4 God also bearing witness both with signs and wonders, with various miracles, and gifts of the Holy Spirit, according to His own will?

therefore (v.1) — because of the superiority of Christ as the messenger — the Son of God through Whom God has spoken

give … heed (v.1) = hold to, turn attention to — in a practical way

drift away (v.1) = slip away, like a ring from a finger or a ship from a harbor — passing without regard

if (v.2) — fulfilled condition, not hypothetical case — “in view of the fact that”

word spoken through angels (v.2) — the Law (Acts 7:53; Galatians 3:19)

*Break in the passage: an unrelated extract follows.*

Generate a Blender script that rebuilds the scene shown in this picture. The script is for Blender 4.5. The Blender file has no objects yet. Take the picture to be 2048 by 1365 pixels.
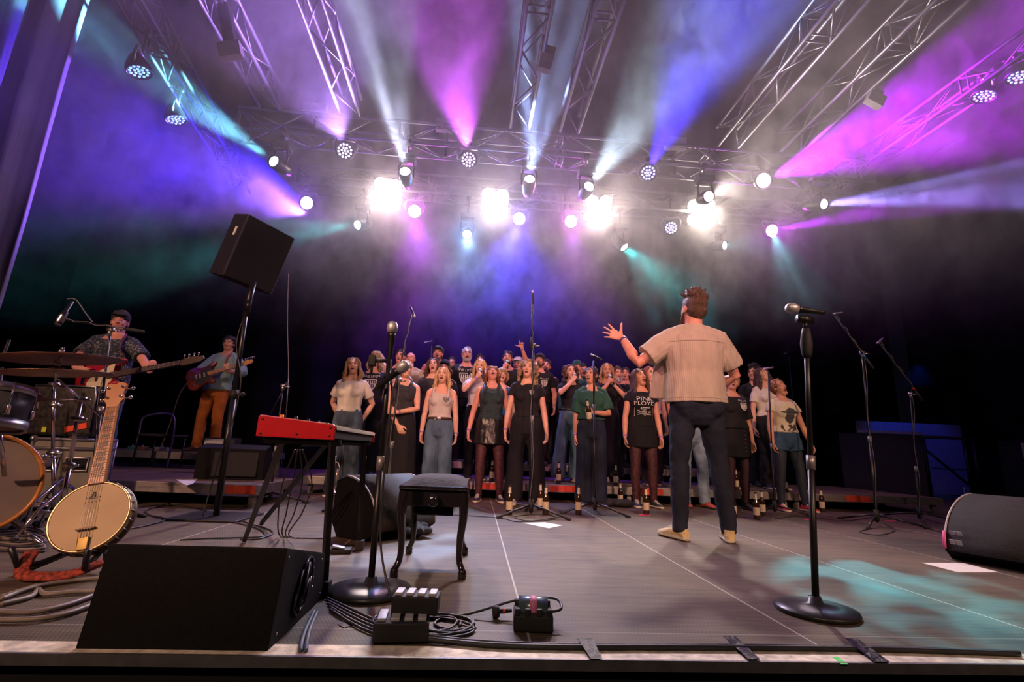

transgression (v.2) — the outward act of disobedience to the law — overstepping a line

disobedience (v.2) — the inward state that produces transgression — neglecting to hear

reward (v.2) = that which is due

This verse sets out a most important principle in connection with the governmental dealings of God: That principle is that the Judge of all the earth will be absolutely just in His dealings with the wicked. Though the direct reference be to His administration of the Law’s penalty in the past, yet, inasmuch as He changes not, it is strictly applicable to the great assize in the Day to come. There will be degrees of punishment, and those degrees, the sentence meted out to each rebel against God, will be on this basis, that every transgression and disobedience shall receive “a just recompense of reward.” In brief, we may say that punishment will be graded according to light and opportunity (Matthew 11:20-24; Luke 12:47-48), according to the nature of the sins committed (John 19:11; Mark 12:38-40; Hebrews 10:29), according to the number of the sins committed (Romans 2:6). — An Exposition of Hebrews, by Arthur W. Pink, page 54.

we (v.3) — emphatic — we who heard the Lord speak — Jews

neglect (v.3) — not “reject,” but recognize and admit but fail to do — Used in Hebrews 8:9 of God’s response (“regarded them not”) to Israel when they forsook the Mosaic Covenant

The Greek word here rendered “neglect” is translated “made light of” in Matthew 22:5. In this latter passage the reference is to the King making a marriage for His Son, and then sending forth his servants to call them which were bidden to the wedding. But they “made light of “the King’s gracious overtures and “went their ways, one to his family, another to his merchandise.” The parable sets forth the very sin against which the apostle was here warning the Hebrews, namely, failure to give earnest heed to the things which were spoken by the Lord, and neglecting His great salvation. — Pink, page 56.


The words “if we neglect” have their primary reference to the Jews of the period in which the writer lived, who had outwardly left the temple sacrifices, had made a profession of Messiah as High Priest, and who under stress of persecution from apostate Judaism, were neglecting attendance upon the means of grace (Hebrews 10:25), were allowing themselves to drift by New Testament truth, were leaning back towards the First Testament, and were in danger of returning to the temple sacrifices, an act that would constitute the sin known as apostasy, from which there would be no recovery. The writer is trying to keep them from committing that sin. — Hebrews in the Greek New Testament, by Kenneth S. Wuest, page 52.

Lord (v.3) = Jehovah

The First Testament was given by angels, the Second (New) was given by Jehovah Himself

those who heard Him (v.3) — the apostles

also bearing witness (v.4) — on word in the Greek = “joint-testimony,” “giving witness together”

gifts (v.4) = distributions, with the idea of “dividing among”

So, if the law firmly demanded obedience and justly punished disobedience, although given by inferior messengers (angels), how much more should we listen to the message given by the superior messenger, Christ?